Jaguar Land Rover (JLR) has ‘paused’ shipments to the US, as it considers how to address “the new trading terms” of tariffs on UK automotive.
President Donald Trump confirmed last week that new import taxes of 25% on cars and car parts entering the US will apply to the UK, with a 10% blanket tariff also applied to all US imports from the UK.
Some eight million cars were imported to the US last year, equating to $240 billion (£185bn) in trade and approximately half of overall sales.
Mexico is the largest supplier of cars to the US, followed by South Korea, Japan, Canada and Germany.
For the UK, the US is the second largest car export market after the EU.
In a 12-month period up to the end of the third quarter of 2024, the trade was worth £8.3bn, according to the UK trade department.
In a statement, JLR said: “As we work to address the new trading terms with our business partners, we are taking some short-term actions, including a shipment pause in April, as we develop our mid- to longer-term plans.”
A report from the Institute for Public Policy Research (IPPR), published last week, suggests that the imposition of tariffs will put extreme pressure on the UK car manufacturing industry, threatening jobs and economic growth.
More than 25,000 direct jobs in the car manufacturing industry could be at risk, it says, as exports to America are predicted to fall, with UK employees at Jaguar Land Rover and the Cowley Mini factory seen as some of the most exposed.
Pranesh Narayanan, research fellow at IPPR, explained: “Trump’s tariffs have huge potential to completely destabilise the UK car manufacturing industry, affecting tens of thousands of jobs and putting the government’s growth plans at jeopardy.
“However, as one door closes another one opens.

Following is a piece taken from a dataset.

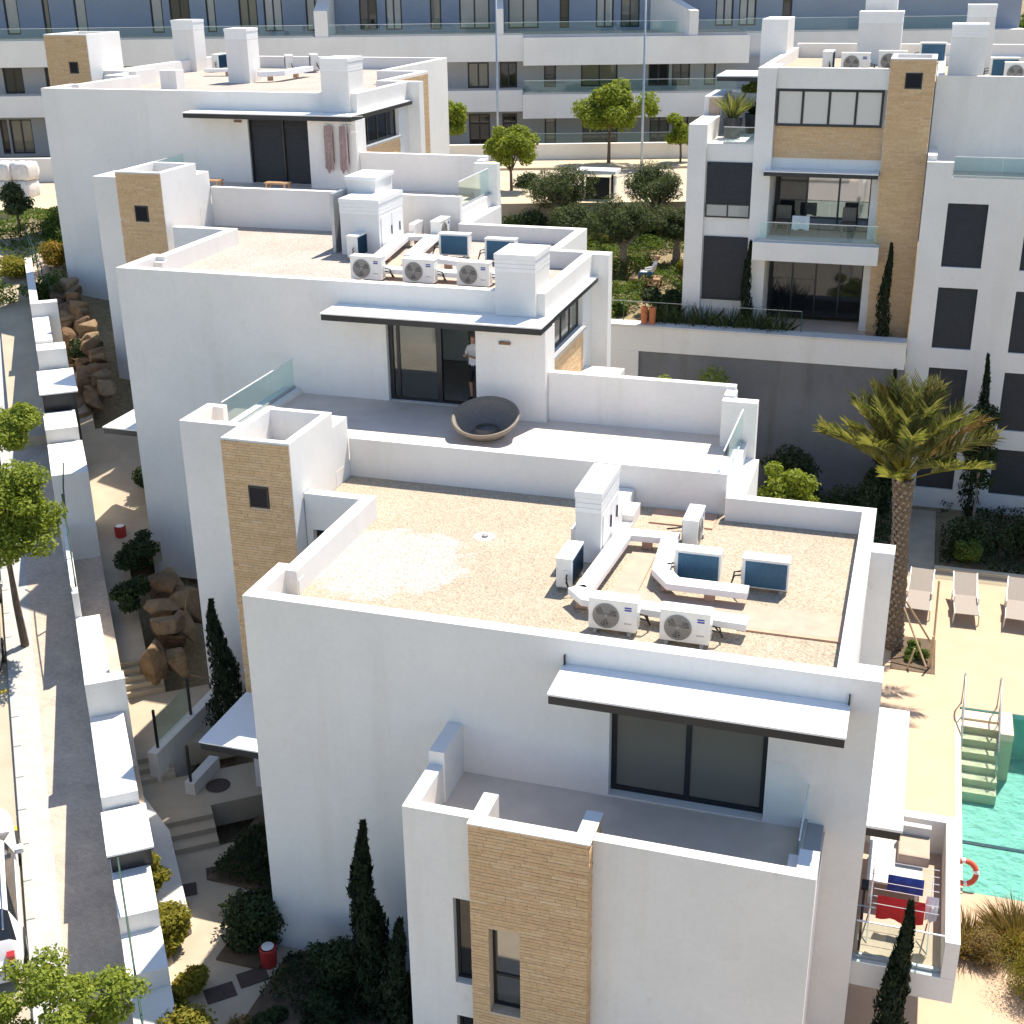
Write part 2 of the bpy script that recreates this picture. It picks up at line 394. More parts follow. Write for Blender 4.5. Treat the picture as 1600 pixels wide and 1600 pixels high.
def glazing(parent, M, x0, x1, z0, z1, n=2, fw=.07, dep=.16, glass='glass_dark', frame='dark_metal', name='window', fh=None, mids=()):
    """dark frame with n panes set dep behind the wall face; the panes are sub-parts"""
    f = MB(M); d0, d1 = dep, dep+.07; fh = fh or fw
    f.box(x0, x1, d0, d1, z0, z0+fh); f.box(x0, x1, d0, d1, z1-fh, z1)
    xs = [x0 + (x1-x0)*i/n for i in range(n+1)]
    for i, x in enumerate(xs):
        a = x if i == 0 else x-fw if i == n else x-fw/2
        f.box(a, a+fw, d0, d1, z0+fh, z1-fh)
    for zm in mids: f.box(x0+fw, x1-fw, d0+.005, d1-.005, zm-fw/2, zm+fw/2)
    w = f.build(name, frame, parent)
    for i in range(n):
        MB(M).box(xs[i]+(fw if i == 0 else fw/2), xs[i+1]-(fw if i == n-1 else fw/2), d0+.025, d0+.04, z0+fh, z1-fh).build('pane', glass[i] if isinstance(glass, list) else glass, w)
    return w
def shutter(parent, M, x0, x1, z0, z1, dep=.12, name='roller_shutter', mat='shutter'):
    """roller shutter of horizontal slats"""
    s = MB(M); n = max(3, int((z1-z0)/.09)); h = (z1-z0)/n
    for i in range(n): s.add([(x0, dep, z0+i*h), (x1, dep, z0+i*h), (x1, dep+.018, z0+(i+.94)*h), (x0, dep+.018, z0+(i+.94)*h), (x1, dep, z0+(i+1)*h), (x0, dep, z0+(i+1)*h)], [(0, 1, 2, 3), (3, 2, 4, 5)])
    return s.build(name, mat, parent)
def rail(parent, pts, z0, z1, npan=None, name='glass_railing', gap=.02, th=.02, clamp=True):
    """glass balustrade: panes with a steel foot channel"""
    foot = MB(); panes = []
    for a, b in zip(pts, pts[1:]):
        M, L = edge_frame(a, b); k = npan or max(1, round(L/1.3))
        foot.M = M; foot.box(0, L, -.03, .03, z0, z0+.07)
        for i in range(k): panes.append((M, L*i/k+gap/2, L*(i+1)/k-gap/2))
    f = foot.build(name, 'grey_metal', parent)
    for M, x0, x1 in panes: MB(M).box(x0, x1, -th/2, th/2, z0+.05, z1).build('pane', 'glass_rail', f)
    for a, b in zip(pts, pts[1:]):
        M, L = edge_frame(a, b); MB(M).box(0, L, -.012, .012, z1+.002, z1+.022).build('top_edge', 'white_metal', f)
    return f
def brick_rects(w, z0, z1, holes=(), L=.38, H=.062, j=.0065):
    out = []; n = int((z1-z0)/H + .5); H = (z1-z0)/n
    for r in range(n-1, -1, -1):
        a, b = z0+r*H, z0+(r+1)*H - j; x = -L*random.random()
        while x < w:
            l = L*random.uniform(.75, 1.15); segs = [(max(0, x), min(w, x+l-j))]
            for (h0, h1, g0, g1) in holes:
                if b > g0 and a < g1:
                    ns = []
                    for (p, q) in segs:
                        if q <= h0 or p >= h1: ns.append((p, q))
                        else:
                            if p < h0: ns.append((p, h0-.004))
                            if q > h1: ns.append((h1+.004, q))
                    segs = ns
            out += [(p, q, a, b) for p, q in segs if q-p > .03]; x += l
    return out
def brick_face(parent, M, w, z0, z1, holes=(), single=0, proud=.010, **kw):
    """brick facing: the first `single` bricks are objects of their own, the rest one joined part"""
    rects = brick_rects(w, z0, z1, holes, **kw); base = None
    m = MB(M)
    for k, (a, b, c, d) in enumerate(rects):
        e = proud*random.uniform(.6, 1.25)
        if k < single: MB(M).box(a, b, -e, .002, c, d).build('brick', 'brick', parent, weld=False)
        else: m.box(a, b, -e, .002, c, d)
    if m.v:
        o = m.build('brick_facing', 'brick', parent, weld=False); stuff(o)
def tower(root, x0, x1, y0, y1, z0, z1, win=None, brick=True, single=0, zb=None, holes=(), t=.17, pocket=.7):
    """stair tower: plaster shaft with a parapet ring on top and brick on its front"""
    ww = x1-x0; hs = [tuple(h) for h in holes]
    body(root, [(x0, y0), (x1, y0), (x1, y1), (x0, y1)], z0, z1, z1-pocket, t, {0: hs}, name='tower', roofname='tower_roof', roofmat='plaster_old')
    M = FR(x0, y0, 0, 0)
    if brick:
        zb = z0 if zb is None else zb
        bh = hs + ([win] if win else [])
        mo = MB(M); mo.panel(ww-.05, zb, z1-.05, [(a-.0, b, c, d) for a, b, c, d in bh], .02); 
        for i, v in enumerate(mo.v): mo.v[i] = (v[0]+.025, v[1]-.006, v[2])
        mo.build('mortar_bed', 'mortar', root)
        brick_face(root, FR(x0+.005, y0-.006, 0, 0), ww-.01, zb, z1-.045, bh, single)
    if win:
        a, b, c, d = win; w = MB(M); 
        for q in ((a, b, c, c+.04), (a, b, d-.04, d), (a, a+.04, c+.04, d-.04), (b-.04, b, c+.04, d-.04)): w.box(q[0], q[1], -.03, .0, q[2], q[3])
        f = w.build('small_window', 'dark_metal', root); MB(M).box(a+.04, b-.04, -.018, -.004, c+.04, d-.04).build('pane', 'glass_black', f)
def canopy(root, x0, x1, y0, y1, z0, z1, name='canopy'):
    """flat awning slab: dark steel fascia with a white sheet on top"""
    o = MB().box(x0, x1, y0, y1, z0, z1-.035).build(name, 'dark_metal', root, bevel=.006)
    MB().box(x0-.015, x1+.015, y0-.015, y1, z1-.033, z1).build('white_sheet', 'white_metal', o)
    return o
def chimney(root, x0, x1, y0, y1, z0, z1, name='chimney', lines=3):
    m = MB().box(x0, x1, y0, y1, z0, z1-.42); m2 = MB()
    c = m.build(name, 'plaster', root, bevel=.01)
    z = z1-.42
    for i in range(lines):
        h = .10; m2.box(x0-.004, x1+.004, y0-.004, y1+.004, z, z+h-.010); m2.box(x0+.01, x1-.01, y0+.01, y1-.01, z+h-.010, z+h); z += h
    m2.box(x0-.018, x1+.018, y0-.018, y1+.018, z, z1)
    m2.build('chimney_cap', 'white_metal', c); return c

# ------------------------------------------------------------------ ground
def build_ground():
    xs = np.unique(np.concatenate([np.arange(-140, -40, 5.), np.arange(-40, 40, 1.), np.arange(40, 141, 5.)])); ys = np.unique(np.concatenate([np.arange(-60, -8, 4.), np.arange(-8, 60, 1.), [27.45, 27.7], np.arange(60, 240, 5.)]))
    
    def low(x, y):
        s, t = sth(x, y)
        return .3 if t < -2.9 else 1.5 if t < 2.2 and -14 < s < 21 else .05
    V = np.array([(x, y, ground_z(x, y)-low(x, y)) for y in ys for x in xs]); nx = len(xs)
    def inpool(x, y): return 12.5 < x < 25 and 3 < y < 14
    F = [(j*nx+i, j*nx+i+1, (j+1)*nx+i+1, (j+1)*nx+i) for j in range(len(ys)-1) for i in range(nx-1) if not inpool((xs[i]+xs[i+1])/2, (ys[j]+ys[j+1])/2)]
    struct(npmesh('ground', V, np.array(F), 'ground_mat'))
build_ground()
def strip(name, mat, s0, s1, t0, t1, dz, n=1, th=0):
    m = MB()
    for i in range(n):
        a, b = s0+(s1-s0)*i/n, s0+(s1-s0)*(i+1)/n
        q = [S(a, t0, dz), S(a, t1, dz), S(b, t1, dz), S(b, t0, dz)]
        if th: m.prism([p[:2] for p in q], [p[2]-th for p in q], [p[2] for p in q])
        else: m.face(q)
    return m.build(name, mat)

# ================================================================== block A (nearest)
A = thing('apartment_block', 'nearest white flat-roofed block with gravel roof, front terrace and brick stair tower', 'building', (0, 0, 2.2), 'white terraced apartment blocks')
polyA = [(0, 0), (10.45, 0), (10.45, 7.03), (7.46, 7.03), (7.46, 7.044), (-1.03, 7.044), (-1.03, 4.66), (.22, 4.66), (.22, 1.42), (0, 1.42)]
doorA = (6.64, 9.24, 7.14, 9.33)
body(A, polyA, 1.6, 10.0, 9.5, .27, {0: [doorA], 6: [(.15, 1.0, 7.9, 9.2)]}, open_edges=(3, 4, 5))
MB().box(10.45, 10.88, 0, .5, 1.6, 10.0).build('corner_fin', 'plaster', A); MB().box(10.45, 10.88, 4.85, 5.28, 1.6, 10.0).build('corner_fin', 'plaster', A)
glazing(A, FR(0, 0, 0), *doorA, n=2, fw=.09, dep=.17, glass='glass_olive', name='sliding_door')
glazing(A, FR(-1.03, 4.66, 0), .15, 1.0, 7.9, 9.2, n=1, name='window')
canopy(A, 5.86, 10.43, -1.0, -.003, 9.36, 9.55)
for x in (5.87, 10.42): MB().box(x-.012, x+.012, -.06, -.003, 9.55, 9.72).build('canopy_bracket', 'dark_metal', A)
# terrace block in front
hw = [(.81, 1.2, 4.46, 6.21), (.81, 1.2, 2.0, 3.75)]
body(A, [(3.78, -2.2), (10.25, -2.2), (10.25, -.003), (3.78, -.003)], 1.6, 7.10, 7.10, .2, {0: hw}, name='terrace_block', roofname='terrace_floor', roofmat='terrace_tile', noparapet=True)
for z0, z1 in ((4.46, 6.21), (2.0, 3.75)): glazing(A, FR(3.78, -2.2, 0), .81, 1.2, z0, z1, n=1, fw=.05, dep=.14, glass='glass_dark')
for q in ((3.78, 4.99, -2.2, -2.0, 7.10, 7.83), (6.86, 10.25, -2.2, -2.0, 7.10, 7.83), (3.78, 4.02, -2.0, -.95, 7.10, 7.83), (3.78, 4.05, -.95, -.003, 7.10, 8.08), (9.95, 10.25, -2.0, -1.52, 7.10, 7.83), (9.80, 9.95, -2.0, -1.52, 7.10, 7.70)):
    MB().box(*q).build('terrace_parapet', 'plaster', A)
MB().box(9.86, 10.22, -1.52, -.01, 7.101, 7.24).build('terrace_ledge', 'plaster_gray', A)
rail(A, [(9.93, -1.5), (9.93, -.02)], 7.24, 7.95, 1)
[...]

There is huge untapped potential in manufacturing green planes, trains and automobiles and selling them at home and abroad.
“If the Government use the upcoming industrial strategy to drive investment in these sectors, this could be the spark that leads to thousands of new consumers to start buying British and buying green.”
Nissan is thinking about moving some of its production of US-bound vehicles from Japan to the US as early as this summer, financial newspaper Nikkei has reported.
It said last week that it would keep two production shifts at its plant in Tennessee, after announcing plans to scale back operations there in January.
Meanwhile, carmaker Stellantis has said it will temporarily shut down its assembly plant in Windsor, a Canadian city on the US border, due to the new tariffs.